* Begin *
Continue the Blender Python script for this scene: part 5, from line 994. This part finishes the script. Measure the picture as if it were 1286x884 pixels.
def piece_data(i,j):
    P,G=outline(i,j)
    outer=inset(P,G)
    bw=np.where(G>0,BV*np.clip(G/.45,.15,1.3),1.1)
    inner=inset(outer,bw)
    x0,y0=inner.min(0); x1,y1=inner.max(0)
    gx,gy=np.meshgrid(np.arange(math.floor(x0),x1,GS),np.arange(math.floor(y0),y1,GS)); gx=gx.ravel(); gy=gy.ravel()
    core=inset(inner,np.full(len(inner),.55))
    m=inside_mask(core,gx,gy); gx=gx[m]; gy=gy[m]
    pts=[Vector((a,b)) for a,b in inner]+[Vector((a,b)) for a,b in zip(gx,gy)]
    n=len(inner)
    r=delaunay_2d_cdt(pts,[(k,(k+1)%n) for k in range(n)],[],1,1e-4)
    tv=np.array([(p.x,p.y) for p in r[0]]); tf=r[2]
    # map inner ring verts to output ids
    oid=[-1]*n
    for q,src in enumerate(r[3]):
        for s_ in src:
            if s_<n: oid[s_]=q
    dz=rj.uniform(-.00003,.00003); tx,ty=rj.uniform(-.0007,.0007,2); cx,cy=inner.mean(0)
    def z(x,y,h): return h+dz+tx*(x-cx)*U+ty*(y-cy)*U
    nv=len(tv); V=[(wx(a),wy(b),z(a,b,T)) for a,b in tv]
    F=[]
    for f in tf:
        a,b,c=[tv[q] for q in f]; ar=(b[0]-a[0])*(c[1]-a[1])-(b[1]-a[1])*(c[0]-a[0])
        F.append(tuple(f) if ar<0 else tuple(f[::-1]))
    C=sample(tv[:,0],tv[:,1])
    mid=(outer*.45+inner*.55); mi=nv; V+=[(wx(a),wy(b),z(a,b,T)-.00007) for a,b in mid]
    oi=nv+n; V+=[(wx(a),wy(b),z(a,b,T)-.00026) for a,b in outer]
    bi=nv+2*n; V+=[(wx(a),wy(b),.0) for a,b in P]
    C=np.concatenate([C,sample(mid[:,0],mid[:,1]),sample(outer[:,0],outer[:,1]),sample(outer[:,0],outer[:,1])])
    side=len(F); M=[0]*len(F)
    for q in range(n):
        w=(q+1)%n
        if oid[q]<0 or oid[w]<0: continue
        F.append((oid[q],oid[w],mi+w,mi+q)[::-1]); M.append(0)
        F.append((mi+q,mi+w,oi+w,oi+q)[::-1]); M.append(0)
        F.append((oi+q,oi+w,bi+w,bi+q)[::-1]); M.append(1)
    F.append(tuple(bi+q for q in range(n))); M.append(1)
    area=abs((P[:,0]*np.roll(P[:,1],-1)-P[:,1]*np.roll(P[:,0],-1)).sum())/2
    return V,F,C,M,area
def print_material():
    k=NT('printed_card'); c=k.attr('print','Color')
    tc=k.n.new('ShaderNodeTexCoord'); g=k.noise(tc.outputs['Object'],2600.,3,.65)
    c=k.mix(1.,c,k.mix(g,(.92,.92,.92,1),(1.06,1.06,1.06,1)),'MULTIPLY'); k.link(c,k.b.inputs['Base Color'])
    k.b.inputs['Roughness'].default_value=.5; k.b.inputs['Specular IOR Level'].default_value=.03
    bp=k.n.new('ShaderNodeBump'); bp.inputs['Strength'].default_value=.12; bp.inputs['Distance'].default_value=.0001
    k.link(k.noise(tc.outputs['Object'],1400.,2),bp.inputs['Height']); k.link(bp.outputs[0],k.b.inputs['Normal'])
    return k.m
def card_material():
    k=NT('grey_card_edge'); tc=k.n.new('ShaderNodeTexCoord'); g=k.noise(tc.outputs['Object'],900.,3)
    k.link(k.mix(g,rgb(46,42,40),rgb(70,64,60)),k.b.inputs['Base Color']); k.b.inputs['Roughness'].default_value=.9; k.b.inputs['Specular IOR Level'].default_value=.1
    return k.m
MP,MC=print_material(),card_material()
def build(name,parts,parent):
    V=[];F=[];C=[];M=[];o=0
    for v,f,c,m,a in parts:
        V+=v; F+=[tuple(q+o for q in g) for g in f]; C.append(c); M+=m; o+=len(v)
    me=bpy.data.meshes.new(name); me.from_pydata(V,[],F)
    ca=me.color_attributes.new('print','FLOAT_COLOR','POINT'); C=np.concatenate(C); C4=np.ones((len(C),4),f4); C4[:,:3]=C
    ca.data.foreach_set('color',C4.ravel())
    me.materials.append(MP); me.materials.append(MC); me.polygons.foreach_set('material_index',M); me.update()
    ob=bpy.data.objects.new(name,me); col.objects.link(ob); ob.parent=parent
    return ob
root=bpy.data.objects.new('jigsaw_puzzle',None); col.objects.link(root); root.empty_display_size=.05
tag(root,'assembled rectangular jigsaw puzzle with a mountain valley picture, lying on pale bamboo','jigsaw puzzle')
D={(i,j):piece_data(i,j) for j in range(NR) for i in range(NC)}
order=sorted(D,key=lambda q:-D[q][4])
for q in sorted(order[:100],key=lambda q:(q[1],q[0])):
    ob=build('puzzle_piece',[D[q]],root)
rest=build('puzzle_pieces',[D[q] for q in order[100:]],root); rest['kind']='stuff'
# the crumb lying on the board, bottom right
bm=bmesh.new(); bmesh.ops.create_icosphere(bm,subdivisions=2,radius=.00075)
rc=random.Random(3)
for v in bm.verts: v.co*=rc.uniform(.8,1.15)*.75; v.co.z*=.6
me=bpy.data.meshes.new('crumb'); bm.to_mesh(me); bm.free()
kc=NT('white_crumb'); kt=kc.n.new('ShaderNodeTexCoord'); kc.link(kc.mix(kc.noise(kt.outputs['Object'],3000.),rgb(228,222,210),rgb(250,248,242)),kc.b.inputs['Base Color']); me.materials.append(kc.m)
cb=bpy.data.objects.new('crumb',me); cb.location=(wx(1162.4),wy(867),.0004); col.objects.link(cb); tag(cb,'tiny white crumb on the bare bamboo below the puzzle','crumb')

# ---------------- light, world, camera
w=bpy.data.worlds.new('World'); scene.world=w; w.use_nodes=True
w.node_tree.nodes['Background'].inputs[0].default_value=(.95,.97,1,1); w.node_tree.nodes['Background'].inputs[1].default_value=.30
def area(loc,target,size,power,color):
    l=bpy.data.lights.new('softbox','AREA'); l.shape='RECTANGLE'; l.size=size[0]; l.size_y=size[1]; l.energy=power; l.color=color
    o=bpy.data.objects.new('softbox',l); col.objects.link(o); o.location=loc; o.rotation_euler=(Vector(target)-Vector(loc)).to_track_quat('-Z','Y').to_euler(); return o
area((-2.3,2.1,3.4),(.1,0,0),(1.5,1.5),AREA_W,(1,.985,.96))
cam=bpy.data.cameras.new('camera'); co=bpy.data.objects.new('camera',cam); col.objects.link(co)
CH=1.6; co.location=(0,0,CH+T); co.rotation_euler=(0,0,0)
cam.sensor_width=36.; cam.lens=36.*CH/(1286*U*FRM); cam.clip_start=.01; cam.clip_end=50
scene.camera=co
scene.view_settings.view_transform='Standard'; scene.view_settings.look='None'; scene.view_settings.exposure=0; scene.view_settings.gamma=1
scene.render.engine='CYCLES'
* End *
Task prompt:
Using the listing, collect all lines in which the string "picture" is found.

Right answer:
Continue the Blender Python script for this scene: part 5, from line 994. This part finishes the script. Measure the picture as if it were 1286x884 pixels.
tag(root,'assembled rectangular jigsaw puzzle with a mountain valley picture, lying on pale bamboo','jigsaw puzzle')